Last Updated: February 23, 2021

This post is part of the Nifty Command Lines series.

The rename command allows you rename multiple files at once. It makes complex operations like lowercasing accessible with a single line. For simpler operations, like changing extensions from .PNG to .png, I usually reach for the action in macOS Finder.

How does rename work?

It lets you use regular expressions to batch-rename files. It looks like this:
rename -f '[regex]' [files]

Dry run

You want to remember the -n or --dry-run option.
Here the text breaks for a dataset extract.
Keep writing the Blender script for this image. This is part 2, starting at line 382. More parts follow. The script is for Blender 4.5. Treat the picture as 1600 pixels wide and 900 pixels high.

It shows you what the resulting files will be without affecting them.

Example: Replace double dashes with single ones.

~/Export ❯❯❯ rename -f 's/--/-/' * -n
'Example--1.png' would be renamed to 'Example-1.png'
'Example--2.png' would be renamed to 'Example-2.png'
'Example--3.png' would be renamed to 'Example-3.png'
'Example--4.png' would be renamed to 'Example-4.png'

The * in the command above means “all files in the current folder.” You can use glob patterns to target specific files.

To rename only .txt files, you’d write rename -f '[regex]' *.txt

Regular expressions

You write your regexes like this s/[old]/[new]/ or y/[old]/[new]/ without the square brackets.

s/ regexes are used for 1-to-1 character replacement, while y/ regexes are for complex replacements involving ranges1. Here are some general examples.

Replacing dashes with underscores: rename -f 's/-/_/' *

It gets really powerful when you can work on character ranges:

  • rename -f 'y/a-z/A-Z/' * turns all lowercase into uppercase.
  • rename -f 'y/A-Z/a-z/' * turns all uppercase into lowercase.

Real-world examples

Turn filenames into URL-friendly “slugs” 🐌:
rename -f 'y/A-Z /a-z-/' *

Remove the last 𝒙 characters in a filename and replace them:
rename 's/.{𝒙}$/replacement/' *

Remove the 34 random characters that Notion’s exporter adds to Markdown files:
rename 's/.{36}$/.md/' *.md

Installation

Install it with Homebrew or apt-get: brew install rename or apt-get install rename.


  1. If you want to dig into these (I never did), know that they’re Perl regexes.